• _WHAT YOU WILL DO_: Return each line of the listing that contains the string "picture".

* begin DATA PROVIDED *

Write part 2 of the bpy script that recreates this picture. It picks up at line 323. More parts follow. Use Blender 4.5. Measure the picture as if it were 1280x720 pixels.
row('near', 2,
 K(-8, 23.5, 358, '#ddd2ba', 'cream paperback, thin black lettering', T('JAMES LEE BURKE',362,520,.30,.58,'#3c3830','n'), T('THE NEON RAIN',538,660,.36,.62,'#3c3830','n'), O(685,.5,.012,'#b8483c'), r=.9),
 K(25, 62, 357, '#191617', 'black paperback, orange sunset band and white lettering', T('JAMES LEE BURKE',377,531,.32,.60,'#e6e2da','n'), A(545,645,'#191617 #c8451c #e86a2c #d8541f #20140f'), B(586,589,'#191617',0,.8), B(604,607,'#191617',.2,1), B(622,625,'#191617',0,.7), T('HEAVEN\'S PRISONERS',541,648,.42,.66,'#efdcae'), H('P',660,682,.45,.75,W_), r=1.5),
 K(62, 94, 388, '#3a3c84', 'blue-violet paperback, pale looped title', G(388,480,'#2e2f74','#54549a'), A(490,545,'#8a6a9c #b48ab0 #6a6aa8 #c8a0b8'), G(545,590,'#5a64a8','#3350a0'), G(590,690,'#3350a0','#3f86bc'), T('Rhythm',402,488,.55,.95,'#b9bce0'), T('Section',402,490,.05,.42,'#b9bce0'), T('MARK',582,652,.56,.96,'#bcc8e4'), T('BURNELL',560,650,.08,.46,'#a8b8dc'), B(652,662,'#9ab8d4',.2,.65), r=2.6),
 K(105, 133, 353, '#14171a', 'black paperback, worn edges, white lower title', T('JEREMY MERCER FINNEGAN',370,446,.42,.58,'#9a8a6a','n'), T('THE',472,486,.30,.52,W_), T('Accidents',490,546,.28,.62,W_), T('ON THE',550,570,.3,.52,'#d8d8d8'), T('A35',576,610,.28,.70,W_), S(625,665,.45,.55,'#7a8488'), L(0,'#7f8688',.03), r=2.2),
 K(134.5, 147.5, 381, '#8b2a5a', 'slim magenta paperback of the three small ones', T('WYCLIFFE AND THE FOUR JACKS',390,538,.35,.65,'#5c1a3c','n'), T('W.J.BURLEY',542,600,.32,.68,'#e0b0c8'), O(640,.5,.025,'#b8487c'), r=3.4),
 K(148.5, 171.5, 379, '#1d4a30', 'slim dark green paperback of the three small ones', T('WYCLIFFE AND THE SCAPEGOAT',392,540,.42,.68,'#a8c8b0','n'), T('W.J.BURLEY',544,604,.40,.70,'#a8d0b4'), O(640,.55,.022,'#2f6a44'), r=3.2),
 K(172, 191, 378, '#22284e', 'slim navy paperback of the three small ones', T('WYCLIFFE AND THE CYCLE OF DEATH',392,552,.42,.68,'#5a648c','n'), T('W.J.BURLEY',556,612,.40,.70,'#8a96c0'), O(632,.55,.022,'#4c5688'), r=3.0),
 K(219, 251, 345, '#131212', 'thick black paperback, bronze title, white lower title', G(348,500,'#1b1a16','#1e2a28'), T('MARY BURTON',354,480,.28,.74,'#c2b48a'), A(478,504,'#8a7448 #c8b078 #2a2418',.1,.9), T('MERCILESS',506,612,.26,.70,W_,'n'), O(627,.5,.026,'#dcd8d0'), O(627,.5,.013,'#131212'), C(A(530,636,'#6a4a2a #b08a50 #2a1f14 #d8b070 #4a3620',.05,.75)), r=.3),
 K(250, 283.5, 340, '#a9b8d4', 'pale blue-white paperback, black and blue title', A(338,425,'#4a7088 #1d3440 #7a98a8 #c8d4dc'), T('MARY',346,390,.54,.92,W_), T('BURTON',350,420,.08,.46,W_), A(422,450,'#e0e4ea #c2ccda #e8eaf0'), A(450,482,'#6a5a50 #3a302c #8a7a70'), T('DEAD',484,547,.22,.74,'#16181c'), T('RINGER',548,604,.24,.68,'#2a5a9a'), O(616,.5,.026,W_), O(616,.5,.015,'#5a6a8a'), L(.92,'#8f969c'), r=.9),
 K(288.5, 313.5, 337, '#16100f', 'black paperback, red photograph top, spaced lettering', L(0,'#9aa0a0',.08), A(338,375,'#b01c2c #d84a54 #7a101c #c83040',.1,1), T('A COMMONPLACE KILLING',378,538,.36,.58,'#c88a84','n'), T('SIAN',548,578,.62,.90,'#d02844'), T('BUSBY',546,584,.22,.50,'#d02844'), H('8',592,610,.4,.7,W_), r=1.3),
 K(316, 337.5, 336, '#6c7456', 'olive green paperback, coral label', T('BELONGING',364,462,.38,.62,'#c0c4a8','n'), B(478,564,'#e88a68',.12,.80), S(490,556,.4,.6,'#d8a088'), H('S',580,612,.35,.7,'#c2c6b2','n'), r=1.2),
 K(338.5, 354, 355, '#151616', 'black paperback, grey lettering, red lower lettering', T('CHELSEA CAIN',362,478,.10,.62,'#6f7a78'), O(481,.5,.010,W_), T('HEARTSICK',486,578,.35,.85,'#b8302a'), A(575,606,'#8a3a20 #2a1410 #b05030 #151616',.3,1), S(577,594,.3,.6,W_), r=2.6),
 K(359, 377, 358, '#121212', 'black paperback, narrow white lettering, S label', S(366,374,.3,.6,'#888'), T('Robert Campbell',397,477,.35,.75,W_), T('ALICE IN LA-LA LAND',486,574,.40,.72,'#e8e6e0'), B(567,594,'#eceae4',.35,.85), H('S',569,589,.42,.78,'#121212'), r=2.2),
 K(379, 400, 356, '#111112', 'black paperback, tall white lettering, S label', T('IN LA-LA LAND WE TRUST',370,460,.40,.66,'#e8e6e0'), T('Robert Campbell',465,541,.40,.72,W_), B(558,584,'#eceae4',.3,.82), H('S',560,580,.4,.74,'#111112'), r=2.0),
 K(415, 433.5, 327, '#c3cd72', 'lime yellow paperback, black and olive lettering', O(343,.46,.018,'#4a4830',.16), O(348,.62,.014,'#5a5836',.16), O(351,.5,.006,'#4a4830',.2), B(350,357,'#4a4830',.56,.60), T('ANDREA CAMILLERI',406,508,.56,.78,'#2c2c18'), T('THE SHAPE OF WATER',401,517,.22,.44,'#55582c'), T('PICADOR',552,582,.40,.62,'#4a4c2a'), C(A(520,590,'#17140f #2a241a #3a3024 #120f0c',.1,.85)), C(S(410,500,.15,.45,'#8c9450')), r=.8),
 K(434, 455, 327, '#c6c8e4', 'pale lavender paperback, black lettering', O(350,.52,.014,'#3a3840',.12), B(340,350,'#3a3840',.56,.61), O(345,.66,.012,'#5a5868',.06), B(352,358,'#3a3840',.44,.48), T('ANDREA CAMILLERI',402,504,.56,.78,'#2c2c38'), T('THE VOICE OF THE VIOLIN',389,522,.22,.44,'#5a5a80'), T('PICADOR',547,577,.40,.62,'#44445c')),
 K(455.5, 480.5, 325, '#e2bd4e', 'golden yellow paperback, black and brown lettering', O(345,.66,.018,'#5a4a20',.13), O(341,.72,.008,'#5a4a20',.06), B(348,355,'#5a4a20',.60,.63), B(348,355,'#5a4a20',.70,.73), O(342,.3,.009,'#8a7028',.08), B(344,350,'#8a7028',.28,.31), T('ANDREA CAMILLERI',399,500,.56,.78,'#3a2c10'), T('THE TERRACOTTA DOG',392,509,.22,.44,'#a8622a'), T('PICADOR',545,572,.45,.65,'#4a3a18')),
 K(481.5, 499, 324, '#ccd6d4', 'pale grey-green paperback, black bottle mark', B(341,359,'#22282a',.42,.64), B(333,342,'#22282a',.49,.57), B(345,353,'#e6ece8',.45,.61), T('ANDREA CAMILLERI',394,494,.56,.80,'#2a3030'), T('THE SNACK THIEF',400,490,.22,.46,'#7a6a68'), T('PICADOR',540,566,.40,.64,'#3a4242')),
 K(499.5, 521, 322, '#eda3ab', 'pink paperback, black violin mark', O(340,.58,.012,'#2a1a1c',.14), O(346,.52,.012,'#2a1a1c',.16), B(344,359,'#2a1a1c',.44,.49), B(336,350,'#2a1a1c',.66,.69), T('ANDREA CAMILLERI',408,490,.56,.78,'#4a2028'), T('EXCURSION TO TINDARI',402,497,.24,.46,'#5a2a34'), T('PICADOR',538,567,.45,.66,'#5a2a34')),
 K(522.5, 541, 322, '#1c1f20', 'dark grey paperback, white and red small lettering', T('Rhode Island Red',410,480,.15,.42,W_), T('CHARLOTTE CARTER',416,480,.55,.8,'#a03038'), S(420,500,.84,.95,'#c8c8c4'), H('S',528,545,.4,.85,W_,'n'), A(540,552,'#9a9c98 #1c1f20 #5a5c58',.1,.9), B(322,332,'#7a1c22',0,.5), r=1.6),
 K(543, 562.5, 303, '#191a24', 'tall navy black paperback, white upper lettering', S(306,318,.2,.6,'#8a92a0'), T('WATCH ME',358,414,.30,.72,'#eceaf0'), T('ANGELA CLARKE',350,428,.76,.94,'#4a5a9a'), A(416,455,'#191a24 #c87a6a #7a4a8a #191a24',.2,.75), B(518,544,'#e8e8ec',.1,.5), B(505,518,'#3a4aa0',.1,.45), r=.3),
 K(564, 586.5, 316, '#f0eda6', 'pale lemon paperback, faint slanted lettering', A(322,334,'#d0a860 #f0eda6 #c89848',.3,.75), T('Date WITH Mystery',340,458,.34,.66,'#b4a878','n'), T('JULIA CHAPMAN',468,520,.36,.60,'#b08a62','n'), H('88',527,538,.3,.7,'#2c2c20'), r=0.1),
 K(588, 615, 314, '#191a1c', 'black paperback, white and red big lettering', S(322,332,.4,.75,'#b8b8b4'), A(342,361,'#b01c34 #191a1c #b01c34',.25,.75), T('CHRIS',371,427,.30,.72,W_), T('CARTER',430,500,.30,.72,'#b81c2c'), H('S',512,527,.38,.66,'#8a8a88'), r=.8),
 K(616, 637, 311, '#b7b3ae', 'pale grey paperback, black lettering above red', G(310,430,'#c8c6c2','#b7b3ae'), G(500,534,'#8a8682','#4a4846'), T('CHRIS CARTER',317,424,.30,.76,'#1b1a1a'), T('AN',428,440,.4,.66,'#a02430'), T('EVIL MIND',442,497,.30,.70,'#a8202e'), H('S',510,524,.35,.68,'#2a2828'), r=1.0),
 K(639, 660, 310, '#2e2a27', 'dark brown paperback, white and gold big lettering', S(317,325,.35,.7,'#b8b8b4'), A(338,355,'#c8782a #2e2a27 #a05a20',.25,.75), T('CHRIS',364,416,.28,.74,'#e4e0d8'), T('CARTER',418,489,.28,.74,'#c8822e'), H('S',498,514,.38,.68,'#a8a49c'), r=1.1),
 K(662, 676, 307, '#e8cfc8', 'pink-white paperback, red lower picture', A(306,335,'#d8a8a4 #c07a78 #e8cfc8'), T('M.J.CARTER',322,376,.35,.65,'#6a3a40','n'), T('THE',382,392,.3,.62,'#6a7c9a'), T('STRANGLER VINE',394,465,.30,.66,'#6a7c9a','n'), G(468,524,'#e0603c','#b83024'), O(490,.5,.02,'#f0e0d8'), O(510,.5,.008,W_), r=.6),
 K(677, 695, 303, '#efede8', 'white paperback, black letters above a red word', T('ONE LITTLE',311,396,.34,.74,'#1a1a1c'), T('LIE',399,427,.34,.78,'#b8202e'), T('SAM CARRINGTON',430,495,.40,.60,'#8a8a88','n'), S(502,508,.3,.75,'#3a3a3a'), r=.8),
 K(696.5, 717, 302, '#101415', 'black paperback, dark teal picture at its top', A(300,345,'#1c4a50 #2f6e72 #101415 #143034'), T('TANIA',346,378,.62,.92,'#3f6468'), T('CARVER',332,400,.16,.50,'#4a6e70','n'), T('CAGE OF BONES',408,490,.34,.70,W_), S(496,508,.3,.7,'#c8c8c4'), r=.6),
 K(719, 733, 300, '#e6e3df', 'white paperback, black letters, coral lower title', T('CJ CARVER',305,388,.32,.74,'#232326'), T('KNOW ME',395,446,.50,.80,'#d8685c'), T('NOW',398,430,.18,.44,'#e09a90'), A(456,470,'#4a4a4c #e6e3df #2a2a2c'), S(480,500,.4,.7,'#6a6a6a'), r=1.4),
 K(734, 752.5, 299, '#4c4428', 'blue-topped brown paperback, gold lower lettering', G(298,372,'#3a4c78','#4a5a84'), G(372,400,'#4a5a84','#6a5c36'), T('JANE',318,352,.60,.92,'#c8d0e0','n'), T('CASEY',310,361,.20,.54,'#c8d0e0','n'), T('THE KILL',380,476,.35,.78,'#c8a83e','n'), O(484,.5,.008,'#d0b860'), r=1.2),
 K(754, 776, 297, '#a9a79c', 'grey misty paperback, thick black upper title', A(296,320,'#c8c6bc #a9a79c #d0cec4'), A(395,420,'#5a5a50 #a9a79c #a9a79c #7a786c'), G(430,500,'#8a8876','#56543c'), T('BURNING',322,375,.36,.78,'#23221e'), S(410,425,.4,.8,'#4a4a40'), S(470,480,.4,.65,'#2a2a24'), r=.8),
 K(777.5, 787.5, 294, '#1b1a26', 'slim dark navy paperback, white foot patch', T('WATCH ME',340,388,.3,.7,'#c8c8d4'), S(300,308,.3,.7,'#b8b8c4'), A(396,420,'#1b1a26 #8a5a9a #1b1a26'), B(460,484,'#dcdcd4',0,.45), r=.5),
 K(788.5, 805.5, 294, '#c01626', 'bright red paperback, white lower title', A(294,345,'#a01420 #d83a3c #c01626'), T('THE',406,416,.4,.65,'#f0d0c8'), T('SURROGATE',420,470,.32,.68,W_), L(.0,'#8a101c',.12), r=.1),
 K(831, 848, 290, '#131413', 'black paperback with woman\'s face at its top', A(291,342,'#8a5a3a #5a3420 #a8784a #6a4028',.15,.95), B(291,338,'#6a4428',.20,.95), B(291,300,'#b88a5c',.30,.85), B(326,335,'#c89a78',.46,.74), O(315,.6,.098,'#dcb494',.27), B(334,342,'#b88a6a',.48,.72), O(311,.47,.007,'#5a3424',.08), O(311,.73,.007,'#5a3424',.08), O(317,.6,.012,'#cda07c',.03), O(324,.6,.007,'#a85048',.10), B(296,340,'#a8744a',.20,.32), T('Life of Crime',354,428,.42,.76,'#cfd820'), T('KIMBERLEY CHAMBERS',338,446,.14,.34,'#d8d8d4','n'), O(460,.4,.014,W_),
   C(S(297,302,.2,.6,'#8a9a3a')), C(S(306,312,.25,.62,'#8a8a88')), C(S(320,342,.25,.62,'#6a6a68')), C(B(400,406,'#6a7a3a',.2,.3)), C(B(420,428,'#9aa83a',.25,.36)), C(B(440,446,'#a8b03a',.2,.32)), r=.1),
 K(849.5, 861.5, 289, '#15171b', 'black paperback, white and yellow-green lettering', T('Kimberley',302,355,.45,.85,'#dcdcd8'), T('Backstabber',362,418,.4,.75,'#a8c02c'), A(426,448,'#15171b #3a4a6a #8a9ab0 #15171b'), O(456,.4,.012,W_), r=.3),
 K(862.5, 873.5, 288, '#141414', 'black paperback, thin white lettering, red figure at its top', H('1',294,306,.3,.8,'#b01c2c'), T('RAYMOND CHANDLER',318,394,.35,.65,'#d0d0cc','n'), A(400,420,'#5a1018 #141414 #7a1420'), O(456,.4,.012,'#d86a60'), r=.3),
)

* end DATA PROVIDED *

• _FINAL RESULT_:
Write part 2 of the bpy script that recreates this picture. It picks up at line 323. More parts follow. Use Blender 4.5. Measure the picture as if it were 1280x720 pixels.
 K(662, 676, 307, '#e8cfc8', 'pink-white paperback, red lower picture', A(306,335,'#d8a8a4 #c07a78 #e8cfc8'), T('M.J.CARTER',322,376,.35,.65,'#6a3a40','n'), T('THE',382,392,.3,.62,'#6a7c9a'), T('STRANGLER VINE',394,465,.30,.66,'#6a7c9a','n'), G(468,524,'#e0603c','#b83024'), O(490,.5,.02,'#f0e0d8'), O(510,.5,.008,W_), r=.6),
 K(696.5, 717, 302, '#101415', 'black paperback, dark teal picture at its top', A(300,345,'#1c4a50 #2f6e72 #101415 #143034'), T('TANIA',346,378,.62,.92,'#3f6468'), T('CARVER',332,400,.16,.50,'#4a6e70','n'), T('CAGE OF BONES',408,490,.34,.70,W_), S(496,508,.3,.7,'#c8c8c4'), r=.6),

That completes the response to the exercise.